Bitcoin Breaks Below $90,000 — What’s the Next Move for XRP?

XRP Breaks Below $2.10 as Institutional Activity Fades and Market Pressure Builds

Institutional participation fell sharply on Wednesday, adding to the mounting strain from Bitcoin’s weakening technical setup and persistent ETF outflows. XRP ultimately slipped through the key $2.10 level in late trading as investors reduced exposure ahead of a potential deeper downturn.

Market Backdrop

• XRP spent most of the session moving between $2.03 and $2.15 as macro-driven volatility weighed on crypto markets.
• A strong bounce off $2.03 was fueled by a 28% surge in trading volume, signaling aggressive dip-buying that later lost momentum.
• Several attempts to reclaim the $2.14–$2.15 resistance band failed, keeping upside firmly capped.
• Sentiment across altcoins remains weak as Bitcoin’s death-cross formation and ongoing ETF outflows keep risk appetite low.
• Institutional flows thinned out considerably in the final hour, coinciding with XRP’s break below the widely watched $2.10 support.

Price Action Recap

XRP declined 1.0% over the last 24 hours, sliding from $2.13 to $2.11 while trading through a volatile $2.03–$2.15 band. Early signs of resilience faded throughout the day as selling pressure steadily intensified.

The most notable move occurred at 21:00 UTC, when a 177.9M volume spike—roughly 28% above the daily average—sent XRP sharply higher from $2.03. But the recovery stalled repeatedly at the $2.14–$2.15 barrier, creating a sequence of lower highs as sellers consistently absorbed rallies.
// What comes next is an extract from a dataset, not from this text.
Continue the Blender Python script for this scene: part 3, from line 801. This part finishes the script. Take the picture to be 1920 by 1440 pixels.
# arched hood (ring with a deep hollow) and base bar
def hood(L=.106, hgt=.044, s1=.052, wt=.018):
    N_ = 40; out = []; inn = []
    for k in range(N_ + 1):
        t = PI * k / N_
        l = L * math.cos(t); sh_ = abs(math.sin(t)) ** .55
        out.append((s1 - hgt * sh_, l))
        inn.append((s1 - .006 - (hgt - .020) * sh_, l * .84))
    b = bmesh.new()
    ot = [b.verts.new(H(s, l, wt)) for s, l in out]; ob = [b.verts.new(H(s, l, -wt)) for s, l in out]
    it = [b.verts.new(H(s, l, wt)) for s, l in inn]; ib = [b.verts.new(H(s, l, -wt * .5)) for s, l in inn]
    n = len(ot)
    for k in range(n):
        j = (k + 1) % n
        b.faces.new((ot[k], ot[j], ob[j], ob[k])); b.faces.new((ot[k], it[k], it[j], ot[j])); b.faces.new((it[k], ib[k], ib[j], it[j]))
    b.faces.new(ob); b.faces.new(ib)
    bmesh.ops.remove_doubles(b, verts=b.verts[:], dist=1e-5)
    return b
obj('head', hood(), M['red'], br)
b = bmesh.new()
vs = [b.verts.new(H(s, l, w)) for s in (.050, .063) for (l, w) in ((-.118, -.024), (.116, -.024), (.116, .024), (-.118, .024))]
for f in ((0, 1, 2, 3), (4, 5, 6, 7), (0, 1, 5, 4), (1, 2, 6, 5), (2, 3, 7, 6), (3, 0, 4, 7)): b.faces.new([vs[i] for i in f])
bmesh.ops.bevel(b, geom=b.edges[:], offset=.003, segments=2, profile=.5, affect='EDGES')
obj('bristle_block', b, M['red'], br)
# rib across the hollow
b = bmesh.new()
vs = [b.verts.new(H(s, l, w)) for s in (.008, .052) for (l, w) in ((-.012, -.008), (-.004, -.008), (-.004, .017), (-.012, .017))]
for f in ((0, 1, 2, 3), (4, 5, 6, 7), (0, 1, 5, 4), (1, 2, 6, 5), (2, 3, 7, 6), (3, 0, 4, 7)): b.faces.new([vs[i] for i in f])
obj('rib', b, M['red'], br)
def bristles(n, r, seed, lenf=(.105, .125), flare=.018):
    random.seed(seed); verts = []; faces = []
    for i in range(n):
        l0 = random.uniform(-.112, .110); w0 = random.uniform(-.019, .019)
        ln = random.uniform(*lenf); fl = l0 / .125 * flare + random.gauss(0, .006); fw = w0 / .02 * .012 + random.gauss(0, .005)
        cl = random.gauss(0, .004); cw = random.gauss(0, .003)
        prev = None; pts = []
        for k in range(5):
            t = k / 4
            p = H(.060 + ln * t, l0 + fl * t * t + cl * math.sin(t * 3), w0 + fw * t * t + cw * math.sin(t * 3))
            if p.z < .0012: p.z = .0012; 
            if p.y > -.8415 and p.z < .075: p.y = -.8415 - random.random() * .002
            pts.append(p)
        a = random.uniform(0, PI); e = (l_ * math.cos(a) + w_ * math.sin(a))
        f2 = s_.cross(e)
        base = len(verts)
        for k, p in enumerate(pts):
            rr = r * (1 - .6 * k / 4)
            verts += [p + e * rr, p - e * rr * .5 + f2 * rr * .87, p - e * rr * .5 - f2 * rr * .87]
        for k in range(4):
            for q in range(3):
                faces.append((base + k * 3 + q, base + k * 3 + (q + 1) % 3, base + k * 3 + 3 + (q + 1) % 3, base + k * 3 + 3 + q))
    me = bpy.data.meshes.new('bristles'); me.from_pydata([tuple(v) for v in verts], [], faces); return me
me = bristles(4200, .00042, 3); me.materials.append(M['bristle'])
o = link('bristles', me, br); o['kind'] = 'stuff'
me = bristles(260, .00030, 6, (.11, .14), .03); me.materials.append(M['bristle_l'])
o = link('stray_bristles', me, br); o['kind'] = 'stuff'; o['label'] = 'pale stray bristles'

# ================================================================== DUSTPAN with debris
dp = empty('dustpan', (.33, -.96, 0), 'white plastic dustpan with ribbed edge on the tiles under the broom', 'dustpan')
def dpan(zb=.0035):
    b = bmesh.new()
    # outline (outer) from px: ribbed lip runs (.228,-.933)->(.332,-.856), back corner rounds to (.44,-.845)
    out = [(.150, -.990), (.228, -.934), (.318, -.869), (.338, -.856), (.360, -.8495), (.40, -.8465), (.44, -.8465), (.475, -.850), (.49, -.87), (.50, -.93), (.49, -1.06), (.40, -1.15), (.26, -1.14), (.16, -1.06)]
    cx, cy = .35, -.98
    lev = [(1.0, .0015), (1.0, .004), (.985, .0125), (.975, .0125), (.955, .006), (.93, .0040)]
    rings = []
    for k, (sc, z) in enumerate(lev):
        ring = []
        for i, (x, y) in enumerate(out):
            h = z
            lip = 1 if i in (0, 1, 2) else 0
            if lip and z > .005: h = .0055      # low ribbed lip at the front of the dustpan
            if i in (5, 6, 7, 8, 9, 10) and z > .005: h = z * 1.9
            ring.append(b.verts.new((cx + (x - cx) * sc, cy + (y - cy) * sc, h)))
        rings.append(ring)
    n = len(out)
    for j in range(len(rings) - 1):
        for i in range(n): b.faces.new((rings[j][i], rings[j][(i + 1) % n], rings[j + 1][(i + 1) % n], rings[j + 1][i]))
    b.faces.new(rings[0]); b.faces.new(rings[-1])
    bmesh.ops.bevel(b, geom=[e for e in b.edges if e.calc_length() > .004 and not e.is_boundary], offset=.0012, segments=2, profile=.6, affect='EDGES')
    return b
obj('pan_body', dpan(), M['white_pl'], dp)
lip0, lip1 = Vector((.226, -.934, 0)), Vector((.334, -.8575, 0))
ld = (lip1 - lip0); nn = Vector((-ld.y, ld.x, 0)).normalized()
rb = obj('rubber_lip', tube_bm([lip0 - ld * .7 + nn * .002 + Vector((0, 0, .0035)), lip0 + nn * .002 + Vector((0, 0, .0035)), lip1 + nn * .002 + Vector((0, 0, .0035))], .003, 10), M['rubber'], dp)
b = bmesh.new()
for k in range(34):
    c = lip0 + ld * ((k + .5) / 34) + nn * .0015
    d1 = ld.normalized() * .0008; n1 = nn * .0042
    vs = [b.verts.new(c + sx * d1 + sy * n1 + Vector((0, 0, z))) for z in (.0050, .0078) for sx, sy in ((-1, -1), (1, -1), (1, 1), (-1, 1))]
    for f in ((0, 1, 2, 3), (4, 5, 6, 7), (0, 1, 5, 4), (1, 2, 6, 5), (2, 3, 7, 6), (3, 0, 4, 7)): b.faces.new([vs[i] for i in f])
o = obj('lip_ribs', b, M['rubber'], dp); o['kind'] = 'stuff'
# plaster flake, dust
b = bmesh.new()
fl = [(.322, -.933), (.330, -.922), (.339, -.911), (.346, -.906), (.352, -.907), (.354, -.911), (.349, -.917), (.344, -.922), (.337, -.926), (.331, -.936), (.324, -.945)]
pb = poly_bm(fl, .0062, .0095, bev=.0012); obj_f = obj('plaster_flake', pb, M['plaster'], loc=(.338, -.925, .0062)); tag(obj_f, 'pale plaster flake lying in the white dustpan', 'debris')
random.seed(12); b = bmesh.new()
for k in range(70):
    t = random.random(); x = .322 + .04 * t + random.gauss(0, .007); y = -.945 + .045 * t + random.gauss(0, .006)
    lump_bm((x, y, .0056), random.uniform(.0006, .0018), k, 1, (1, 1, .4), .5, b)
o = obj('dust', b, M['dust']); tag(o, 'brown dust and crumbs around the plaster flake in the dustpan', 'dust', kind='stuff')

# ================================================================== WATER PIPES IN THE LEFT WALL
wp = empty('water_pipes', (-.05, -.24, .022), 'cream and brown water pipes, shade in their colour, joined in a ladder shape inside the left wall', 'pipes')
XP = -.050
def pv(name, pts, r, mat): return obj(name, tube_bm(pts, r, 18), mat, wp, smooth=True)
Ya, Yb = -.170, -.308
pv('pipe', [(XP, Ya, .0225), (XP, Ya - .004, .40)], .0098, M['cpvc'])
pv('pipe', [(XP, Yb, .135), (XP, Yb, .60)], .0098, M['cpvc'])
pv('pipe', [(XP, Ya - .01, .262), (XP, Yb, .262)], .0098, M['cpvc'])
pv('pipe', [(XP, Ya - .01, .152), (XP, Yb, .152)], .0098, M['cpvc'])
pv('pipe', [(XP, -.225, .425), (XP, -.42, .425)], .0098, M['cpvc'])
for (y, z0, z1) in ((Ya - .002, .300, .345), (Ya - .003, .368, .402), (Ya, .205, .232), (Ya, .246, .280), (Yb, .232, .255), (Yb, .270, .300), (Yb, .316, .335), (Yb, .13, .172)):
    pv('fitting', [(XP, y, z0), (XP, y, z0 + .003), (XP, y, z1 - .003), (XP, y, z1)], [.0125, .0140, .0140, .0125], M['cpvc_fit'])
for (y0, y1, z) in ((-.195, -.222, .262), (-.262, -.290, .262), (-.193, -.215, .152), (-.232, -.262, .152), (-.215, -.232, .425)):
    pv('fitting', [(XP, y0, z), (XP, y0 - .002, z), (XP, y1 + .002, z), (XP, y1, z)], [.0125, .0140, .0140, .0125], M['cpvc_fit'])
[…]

Momentum eventually gave way in late trading, with XRP dropping from $2.124 to $2.103 on heavy volume. The breakdown sliced through $2.10, a support level that had held for several sessions. Liquidity retreated quickly afterward, suggesting institutional desks stepped back as conditions weakened.

Technical Picture

XRP’s short-term structure has turned decisively bearish as multiple breakdown signals emerge.

Support & Resistance

The failure of $2.10 now turns it into immediate resistance. Price action is shifting toward the $2.03 cycle low—Wednesday’s key support. The inability to retake $2.14–$2.15 maintains a clear ceiling and reinforces downside risk.

Volume Trends

The large volume spike during the $2.03 rebound showed strong interest, but fading participation on subsequent attempts indicated buying exhaustion. The final-hour selloff saw 4.4M units trade in a single interval—enough to trigger algorithmic momentum selling.

Trend Formation

XRP is printing a classic sequence of lower highs and lower lows, often a precursor to retests of major swing levels. The broader downtrend, originating from repeated failures above $2.48, remains intact.

Momentum Profile

Short-term oscillators are nearing oversold territory, hinting that $2.03 may attract buyers again. Still, without a move back above $2.15, any bounce risks being short-lived and corrective.

Key Levels and Forward Expectations

XRP sits at a fragile turning point:

$2.03 is the last major support before deeper downside opens toward $1.91–$1.73.
A reclaim of $2.15 is essential to break the current bearish continuation pattern.
Institutional liquidity dried up after the $2.10 breach—fresh volume will shape the next major move.
Bitcoin’s weak structure and death-cross setup remain heavy headwinds for altcoins.
Liquidation pockets could spark further volatility; XRP saw ~$28M in liquidations in earlier sessions, raising the risk of additional forced selling.

XRP’s near-term direction now depends on whether bulls can defend $2.03 or whether bears push the market into a deeper corrective phase.